Fig. 6. Regulation of nonclassical reversible radiolysis by introducing hydrogen atmosphere in environmental transmission electron microscope.

a The schematic of a dedicated ETEM equipped with a differential pumping vacuum system. b The schematic illustration of bond ionization followed by either inhibited or facilitated self-repairing events in hydrogen environment and vacuum respectively. The R* radical refers to O (red color) radical. c The dose series HRTEM images of the UiO-66(Hf) crystal in hydrogen atmosphere with a pressure of 5 mbar. The lattice contrast is enhanced by Bragg filtering. The crystalline-to-amorphous domains are rendered in a purple-blue-green false-color code.

Fig. 7. Real-space visualization of site-specific ligand knockout events in UiO-66(Hf).

a, c Serial HRTEM images (upper) and enlarged regions (bottom) after correcting contrast inversion effects and taken under increasing accumulated electron dose over a UiO-66(Hf) crystal along the [1$\overline{1}$0] projection. The green circles denote the presence and absence of a BDC linker at an identical linker site under an electron dose of 8.0 e⁻ Å⁻² and 64.7 e⁻ Å⁻². b, d The structural models (left panels) and simulated projected potentials (right panels) for pristine and defective UiO-66(Hf) structures projected along the [1$\overline{1}$0] projection. The insets refer to corresponding contrast-corrected experimental HRTEM image motifs rendered in black-body color code.

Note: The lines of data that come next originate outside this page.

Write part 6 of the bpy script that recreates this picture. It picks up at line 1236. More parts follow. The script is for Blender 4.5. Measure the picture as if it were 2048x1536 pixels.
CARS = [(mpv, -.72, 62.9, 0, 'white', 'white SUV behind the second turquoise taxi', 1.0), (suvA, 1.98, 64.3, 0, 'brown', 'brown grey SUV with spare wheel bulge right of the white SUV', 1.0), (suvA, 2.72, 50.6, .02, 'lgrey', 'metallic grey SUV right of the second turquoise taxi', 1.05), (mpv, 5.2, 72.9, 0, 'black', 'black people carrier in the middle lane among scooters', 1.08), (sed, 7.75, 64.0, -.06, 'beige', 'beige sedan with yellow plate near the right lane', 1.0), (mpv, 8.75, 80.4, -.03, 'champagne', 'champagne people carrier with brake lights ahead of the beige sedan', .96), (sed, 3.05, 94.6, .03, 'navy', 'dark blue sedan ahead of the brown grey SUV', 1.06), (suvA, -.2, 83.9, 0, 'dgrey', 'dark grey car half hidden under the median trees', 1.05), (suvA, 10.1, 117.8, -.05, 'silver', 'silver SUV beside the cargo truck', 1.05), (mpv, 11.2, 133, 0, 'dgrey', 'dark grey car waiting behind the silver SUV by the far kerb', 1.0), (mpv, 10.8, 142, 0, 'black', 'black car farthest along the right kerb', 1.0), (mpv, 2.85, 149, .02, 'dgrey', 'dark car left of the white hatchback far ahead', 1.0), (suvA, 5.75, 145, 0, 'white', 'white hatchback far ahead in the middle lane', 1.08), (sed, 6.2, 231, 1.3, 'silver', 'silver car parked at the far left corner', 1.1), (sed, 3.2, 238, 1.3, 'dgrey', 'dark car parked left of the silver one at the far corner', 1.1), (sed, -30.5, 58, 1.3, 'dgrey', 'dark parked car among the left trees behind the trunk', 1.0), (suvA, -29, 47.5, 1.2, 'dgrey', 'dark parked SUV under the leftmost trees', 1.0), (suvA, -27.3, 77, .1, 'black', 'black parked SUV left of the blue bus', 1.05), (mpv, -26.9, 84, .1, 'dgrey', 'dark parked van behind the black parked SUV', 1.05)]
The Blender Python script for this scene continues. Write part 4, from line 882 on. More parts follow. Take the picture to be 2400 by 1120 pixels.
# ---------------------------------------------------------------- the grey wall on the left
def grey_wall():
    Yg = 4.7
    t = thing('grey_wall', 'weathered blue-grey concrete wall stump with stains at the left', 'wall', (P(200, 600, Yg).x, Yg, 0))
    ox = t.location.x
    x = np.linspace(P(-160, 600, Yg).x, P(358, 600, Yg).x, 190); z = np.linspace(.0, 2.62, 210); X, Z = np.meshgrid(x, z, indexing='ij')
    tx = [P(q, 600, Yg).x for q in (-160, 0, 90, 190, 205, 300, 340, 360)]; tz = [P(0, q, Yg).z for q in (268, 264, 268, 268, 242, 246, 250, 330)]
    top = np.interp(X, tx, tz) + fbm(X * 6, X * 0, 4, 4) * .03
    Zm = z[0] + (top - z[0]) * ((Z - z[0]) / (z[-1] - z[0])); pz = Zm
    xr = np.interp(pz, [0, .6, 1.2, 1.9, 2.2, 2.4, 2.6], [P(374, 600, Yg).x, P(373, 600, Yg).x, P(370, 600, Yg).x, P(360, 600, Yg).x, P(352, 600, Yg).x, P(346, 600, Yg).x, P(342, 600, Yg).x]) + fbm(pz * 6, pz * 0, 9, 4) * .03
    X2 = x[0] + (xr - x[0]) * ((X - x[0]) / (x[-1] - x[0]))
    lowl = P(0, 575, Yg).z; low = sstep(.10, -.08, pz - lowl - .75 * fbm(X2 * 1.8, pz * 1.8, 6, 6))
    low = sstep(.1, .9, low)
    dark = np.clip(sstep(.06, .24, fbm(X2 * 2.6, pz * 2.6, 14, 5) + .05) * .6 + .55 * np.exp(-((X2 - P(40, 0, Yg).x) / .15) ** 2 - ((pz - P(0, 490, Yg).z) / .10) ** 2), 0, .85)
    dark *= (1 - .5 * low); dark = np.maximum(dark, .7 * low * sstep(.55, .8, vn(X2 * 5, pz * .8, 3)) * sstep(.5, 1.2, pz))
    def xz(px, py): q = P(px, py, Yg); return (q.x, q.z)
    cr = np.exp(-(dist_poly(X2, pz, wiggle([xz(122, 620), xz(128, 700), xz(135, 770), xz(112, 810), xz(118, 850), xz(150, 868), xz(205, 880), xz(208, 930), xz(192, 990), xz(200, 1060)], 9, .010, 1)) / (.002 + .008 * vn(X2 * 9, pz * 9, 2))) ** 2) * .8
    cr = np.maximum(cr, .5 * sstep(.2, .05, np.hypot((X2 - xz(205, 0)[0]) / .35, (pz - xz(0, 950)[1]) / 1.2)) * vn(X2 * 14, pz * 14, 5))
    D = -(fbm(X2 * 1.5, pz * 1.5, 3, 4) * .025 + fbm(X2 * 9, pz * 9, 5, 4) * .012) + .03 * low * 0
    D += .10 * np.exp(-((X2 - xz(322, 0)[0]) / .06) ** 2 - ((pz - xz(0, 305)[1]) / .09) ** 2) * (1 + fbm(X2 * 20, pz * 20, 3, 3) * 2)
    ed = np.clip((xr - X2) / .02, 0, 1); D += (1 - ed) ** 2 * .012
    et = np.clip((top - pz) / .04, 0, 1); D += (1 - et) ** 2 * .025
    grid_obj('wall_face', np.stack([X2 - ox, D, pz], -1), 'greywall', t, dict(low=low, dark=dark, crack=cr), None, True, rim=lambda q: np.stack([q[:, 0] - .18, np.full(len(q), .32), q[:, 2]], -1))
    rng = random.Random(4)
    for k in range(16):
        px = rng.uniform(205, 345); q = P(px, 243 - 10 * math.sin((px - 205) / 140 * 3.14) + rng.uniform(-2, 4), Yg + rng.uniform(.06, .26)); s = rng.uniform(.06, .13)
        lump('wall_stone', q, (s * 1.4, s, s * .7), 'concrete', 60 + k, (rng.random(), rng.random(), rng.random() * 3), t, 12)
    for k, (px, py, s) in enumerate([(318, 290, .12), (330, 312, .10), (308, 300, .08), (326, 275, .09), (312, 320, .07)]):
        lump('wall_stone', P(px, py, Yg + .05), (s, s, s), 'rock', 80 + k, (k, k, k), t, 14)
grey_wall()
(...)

Fig. 8. Theoretical calculation of strain-dependent electronic structures and binding energies for radiolysis-enhanced knock-on displacement in UiO-66(Hf).

a The visualization of model-embedded HOMO orbitals for both unstrained and −15% strained UiO-66(Hf) structures along the [001] direction. b The relationship between Poisson’s ratio and magnitude of lattice expansion at the (001) equatorial plane. The calculated PDOS profiles of BDC linkers and Hf–O bonding sites between BDC linkers and Hf₆O₄(OH)₄ nodes for c unstrained and d strained UiO-66(Hf) structures (i.e., −5%, −10%, and −15% strain along [001] direction). e The strain-dependent Hf–O binding energy of a BDC linker at the bridging site of a UiO-66(Hf) structure. f The calculated knock-on cross-section for O sites of BDC linkers bonded to the Hf₆O₄(OH)₄ nodes, as a function of incident-electron energy under different E_d values.

Fig. 9. Low-dose cryogenic HRTEM imaging and low-temperature radiation damage in UiO-66(Hf).

Schematic illustrations of a the electron optical system in an electron microscope. b cryogenic specimen transfer and imaging process for beam-sensitive materials at multiple temperature points by employing a custom-designed ultra-stable double-tilt cryo-transfer TEM holder. The structural models (left) and the contrast-corrected HRTEM image motifs (right) for c pristine and d defective UiO-66(Hf) structures. e Contrast-corrected HRTEM images of UiO-66(Hf) taken along the [1$\overline{1}$0] projection and at −196 °C, −50 °C, and 25 °C. Insets denote corresponding FFT patterns with their respective information transfer marked. f The measured critical doses at different temperatures under a dose rate of 1.0 e⁻ Å⁻² s⁻¹. The error bars are standard deviations.